Only the pictures are omitted; repeat all other data exactly.

— DATA SECTION —
▶
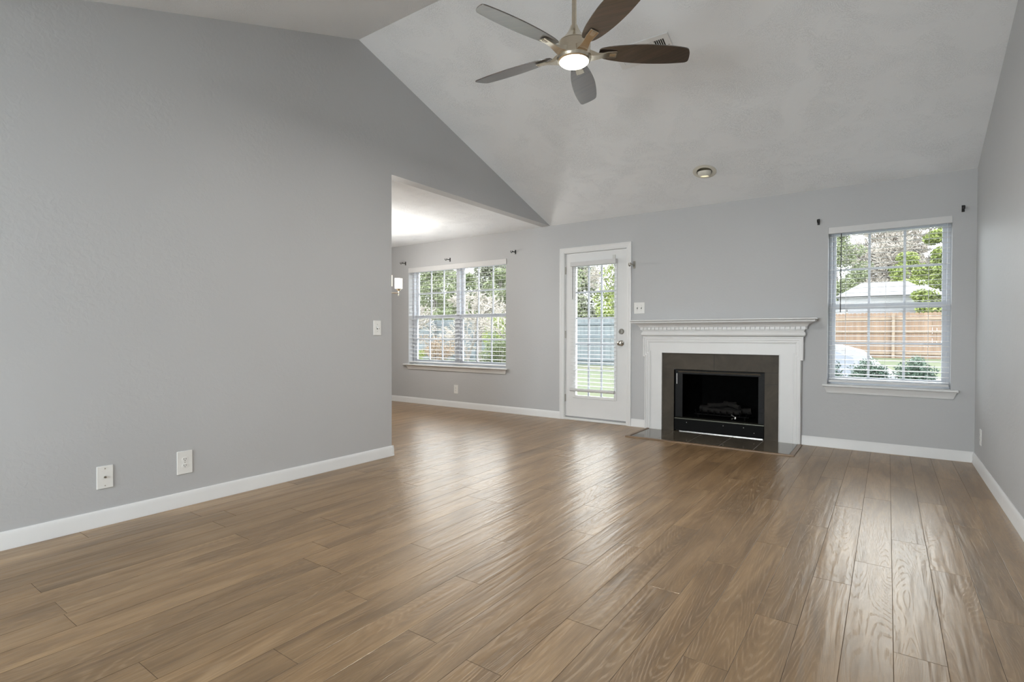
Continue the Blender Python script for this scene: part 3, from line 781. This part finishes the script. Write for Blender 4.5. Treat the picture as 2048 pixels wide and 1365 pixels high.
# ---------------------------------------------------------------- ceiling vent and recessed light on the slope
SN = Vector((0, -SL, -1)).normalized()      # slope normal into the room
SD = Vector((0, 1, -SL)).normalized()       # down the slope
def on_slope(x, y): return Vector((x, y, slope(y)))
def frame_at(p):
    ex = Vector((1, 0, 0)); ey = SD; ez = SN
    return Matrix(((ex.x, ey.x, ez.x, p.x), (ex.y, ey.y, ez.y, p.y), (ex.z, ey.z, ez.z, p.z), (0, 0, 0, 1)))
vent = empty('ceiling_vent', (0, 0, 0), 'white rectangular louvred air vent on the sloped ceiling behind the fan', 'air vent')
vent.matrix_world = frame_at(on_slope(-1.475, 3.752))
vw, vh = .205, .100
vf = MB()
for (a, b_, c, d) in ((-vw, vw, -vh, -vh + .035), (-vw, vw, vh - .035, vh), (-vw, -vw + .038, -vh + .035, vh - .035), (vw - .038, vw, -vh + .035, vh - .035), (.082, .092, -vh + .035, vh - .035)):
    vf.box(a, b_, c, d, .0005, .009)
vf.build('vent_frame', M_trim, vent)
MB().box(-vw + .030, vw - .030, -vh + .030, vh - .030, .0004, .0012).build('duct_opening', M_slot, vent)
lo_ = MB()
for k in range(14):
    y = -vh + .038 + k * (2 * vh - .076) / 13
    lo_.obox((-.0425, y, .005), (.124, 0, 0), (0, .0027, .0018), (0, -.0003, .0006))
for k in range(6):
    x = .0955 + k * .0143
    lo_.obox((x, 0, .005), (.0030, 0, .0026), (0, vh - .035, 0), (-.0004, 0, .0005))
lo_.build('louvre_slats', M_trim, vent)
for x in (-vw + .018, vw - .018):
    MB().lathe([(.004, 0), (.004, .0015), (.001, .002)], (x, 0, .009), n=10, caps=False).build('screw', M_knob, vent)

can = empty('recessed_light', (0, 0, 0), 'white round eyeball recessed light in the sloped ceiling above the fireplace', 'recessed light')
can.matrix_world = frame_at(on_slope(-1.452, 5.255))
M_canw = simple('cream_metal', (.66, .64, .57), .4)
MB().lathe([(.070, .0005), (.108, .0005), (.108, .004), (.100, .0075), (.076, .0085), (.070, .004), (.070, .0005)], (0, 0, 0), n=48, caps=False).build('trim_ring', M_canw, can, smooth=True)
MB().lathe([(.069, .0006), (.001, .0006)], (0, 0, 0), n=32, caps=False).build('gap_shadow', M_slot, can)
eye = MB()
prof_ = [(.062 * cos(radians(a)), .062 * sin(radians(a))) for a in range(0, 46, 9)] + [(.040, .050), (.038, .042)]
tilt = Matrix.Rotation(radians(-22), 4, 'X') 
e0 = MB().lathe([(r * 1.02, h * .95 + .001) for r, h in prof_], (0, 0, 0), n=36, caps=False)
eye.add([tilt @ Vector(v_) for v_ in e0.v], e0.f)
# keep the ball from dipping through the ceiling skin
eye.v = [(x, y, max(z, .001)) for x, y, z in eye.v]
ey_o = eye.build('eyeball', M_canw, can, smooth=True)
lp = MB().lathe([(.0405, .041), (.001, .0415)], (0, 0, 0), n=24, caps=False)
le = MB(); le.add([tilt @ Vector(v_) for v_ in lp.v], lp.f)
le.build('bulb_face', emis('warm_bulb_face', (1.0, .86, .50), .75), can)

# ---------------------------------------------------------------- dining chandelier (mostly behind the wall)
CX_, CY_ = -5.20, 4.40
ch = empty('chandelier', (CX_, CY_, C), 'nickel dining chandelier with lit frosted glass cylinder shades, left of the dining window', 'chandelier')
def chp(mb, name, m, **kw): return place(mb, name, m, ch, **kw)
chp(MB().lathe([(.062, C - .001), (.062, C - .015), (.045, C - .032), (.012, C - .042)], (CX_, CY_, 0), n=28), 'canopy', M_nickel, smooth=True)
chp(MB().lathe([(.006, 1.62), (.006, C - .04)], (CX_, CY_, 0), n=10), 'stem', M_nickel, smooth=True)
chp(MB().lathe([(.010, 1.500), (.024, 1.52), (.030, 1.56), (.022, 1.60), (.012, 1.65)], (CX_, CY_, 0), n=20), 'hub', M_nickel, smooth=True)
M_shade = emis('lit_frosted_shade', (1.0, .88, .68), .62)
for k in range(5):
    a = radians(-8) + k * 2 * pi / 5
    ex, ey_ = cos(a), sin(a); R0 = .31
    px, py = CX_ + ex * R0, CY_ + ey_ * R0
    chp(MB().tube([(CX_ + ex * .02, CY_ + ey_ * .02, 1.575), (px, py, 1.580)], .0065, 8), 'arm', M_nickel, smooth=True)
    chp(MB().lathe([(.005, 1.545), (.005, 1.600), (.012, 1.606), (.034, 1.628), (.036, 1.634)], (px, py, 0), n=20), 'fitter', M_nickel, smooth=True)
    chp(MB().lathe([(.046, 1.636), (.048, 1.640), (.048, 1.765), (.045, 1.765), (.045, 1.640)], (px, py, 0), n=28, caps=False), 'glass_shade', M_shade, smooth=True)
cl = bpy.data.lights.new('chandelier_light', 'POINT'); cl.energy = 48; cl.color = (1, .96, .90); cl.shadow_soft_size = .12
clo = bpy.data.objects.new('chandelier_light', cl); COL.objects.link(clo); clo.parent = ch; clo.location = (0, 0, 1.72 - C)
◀
— RESULT —
Continue the Blender Python script for this scene: part 3, from line 781. This part finishes the script. Write for Blender 4.5. Treat the picture as 2048 pixels wide and 1365 pixels high.
# ---------------------------------------------------------------- ceiling vent and recessed light on the slope
SN = Vector((0, -SL, -1)).normalized()      # slope normal into the room
SD = Vector((0, 1, -SL)).normalized()       # down the slope
def on_slope(x, y): return Vector((x, y, slope(y)))
def frame_at(p):
    ex = Vector((1, 0, 0)); ey = SD; ez = SN
    return Matrix(((ex.x, ey.x, ez.x, p.x), (ex.y, ey.y, ez.y, p.y), (ex.z, ey.z, ez.z, p.z), (0, 0, 0, 1)))
vent = empty('ceiling_vent', (0, 0, 0), 'white rectangular louvred air vent on the sloped ceiling behind the fan', 'air vent')
vent.matrix_world = frame_at(on_slope(-1.475, 3.752))
vw, vh = .205, .100
vf = MB()
for (a, b_, c, d) in ((-vw, vw, -vh, -vh + .035), (-vw, vw, vh - .035, vh), (-vw, -vw + .038, -vh + .035, vh - .035), (vw - .038, vw, -vh + .035, vh - .035), (.082, .092, -vh + .035, vh - .035)):
    vf.box(a, b_, c, d, .0005, .009)
vf.build('vent_frame', M_trim, vent)
MB().box(-vw + .030, vw - .030, -vh + .030, vh - .030, .0004, .0012).build('duct_opening', M_slot, vent)
lo_ = MB()
for k in range(14):
    y = -vh + .038 + k * (2 * vh - .076) / 13
    lo_.obox((-.0425, y, .005), (.124, 0, 0), (0, .0027, .0018), (0, -.0003, .0006))
for k in range(6):
    x = .0955 + k * .0143
    lo_.obox((x, 0, .005), (.0030, 0, .0026), (0, vh - .035, 0), (-.0004, 0, .0005))
lo_.build('louvre_slats', M_trim, vent)
for x in (-vw + .018, vw - .018):
    MB().lathe([(.004, 0), (.004, .0015), (.001, .002)], (x, 0, .009), n=10, caps=False).build('screw', M_knob, vent)

can = empty('recessed_light', (0, 0, 0), 'white round eyeball recessed light in the sloped ceiling above the fireplace', 'recessed light')
can.matrix_world = frame_at(on_slope(-1.452, 5.255))
M_canw = simple('cream_metal', (.66, .64, .57), .4)
MB().lathe([(.070, .0005), (.108, .0005), (.108, .004), (.100, .0075), (.076, .0085), (.070, .004), (.070, .0005)], (0, 0, 0), n=48, caps=False).build('trim_ring', M_canw, can, smooth=True)
MB().lathe([(.069, .0006), (.001, .0006)], (0, 0, 0), n=32, caps=False).build('gap_shadow', M_slot, can)
eye = MB()
prof_ = [(.062 * cos(radians(a)), .062 * sin(radians(a))) for a in range(0, 46, 9)] + [(.040, .050), (.038, .042)]
tilt = Matrix.Rotation(radians(-22), 4, 'X') 
e0 = MB().lathe([(r * 1.02, h * .95 + .001) for r, h in prof_], (0, 0, 0), n=36, caps=False)
eye.add([tilt @ Vector(v_) for v_ in e0.v], e0.f)
# keep the ball from dipping through the ceiling skin
eye.v = [(x, y, max(z, .001)) for x, y, z in eye.v]
ey_o = eye.build('eyeball', M_canw, can, smooth=True)
lp = MB().lathe([(.0405, .041), (.001, .0415)], (0, 0, 0), n=24, caps=False)
le = MB(); le.add([tilt @ Vector(v_) for v_ in lp.v], lp.f)
le.build('bulb_face', emis('warm_bulb_face', (1.0, .86, .50), .75), can)

# ---------------------------------------------------------------- dining chandelier (mostly behind the wall)
CX_, CY_ = -5.20, 4.40
ch = empty('chandelier', (CX_, CY_, C), 'nickel dining chandelier with lit frosted glass cylinder shades, left of the dining window', 'chandelier')
def chp(mb, name, m, **kw): return place(mb, name, m, ch, **kw)
chp(MB().lathe([(.062, C - .001), (.062, C - .015), (.045, C - .032), (.012, C - .042)], (CX_, CY_, 0), n=28), 'canopy', M_nickel, smooth=True)
chp(MB().lathe([(.006, 1.62), (.006, C - .04)], (CX_, CY_, 0), n=10), 'stem', M_nickel, smooth=True)
chp(MB().lathe([(.010, 1.500), (.024, 1.52), (.030, 1.56), (.022, 1.60), (.012, 1.65)], (CX_, CY_, 0), n=20), 'hub', M_nickel, smooth=True)
M_shade = emis('lit_frosted_shade', (1.0, .88, .68), .62)
for k in range(5):
    a = radians(-8) + k * 2 * pi / 5
    ex, ey_ = cos(a), sin(a); R0 = .31
    px, py = CX_ + ex * R0, CY_ + ey_ * R0
    chp(MB().tube([(CX_ + ex * .02, CY_ + ey_ * .02, 1.575), (px, py, 1.580)], .0065, 8), 'arm', M_nickel, smooth=True)
    chp(MB().lathe([(.005, 1.545), (.005, 1.600), (.012, 1.606), (.034, 1.628), (.036, 1.634)], (px, py, 0), n=20), 'fitter', M_nickel, smooth=True)
    chp(MB().lathe([(.046, 1.636), (.048, 1.640), (.048, 1.765), (.045, 1.765), (.045, 1.640)], (px, py, 0), n=28, caps=False), 'glass_shade', M_shade, smooth=True)
cl = bpy.data.lights.new('chandelier_light', 'POINT'); cl.energy = 48; cl.color = (1, .96, .90); cl.shadow_soft_size = .12
clo = bpy.data.objects.new('chandelier_light', cl); COL.objects.link(clo); clo.parent = ch; clo.location = (0, 0, 1.72 - C)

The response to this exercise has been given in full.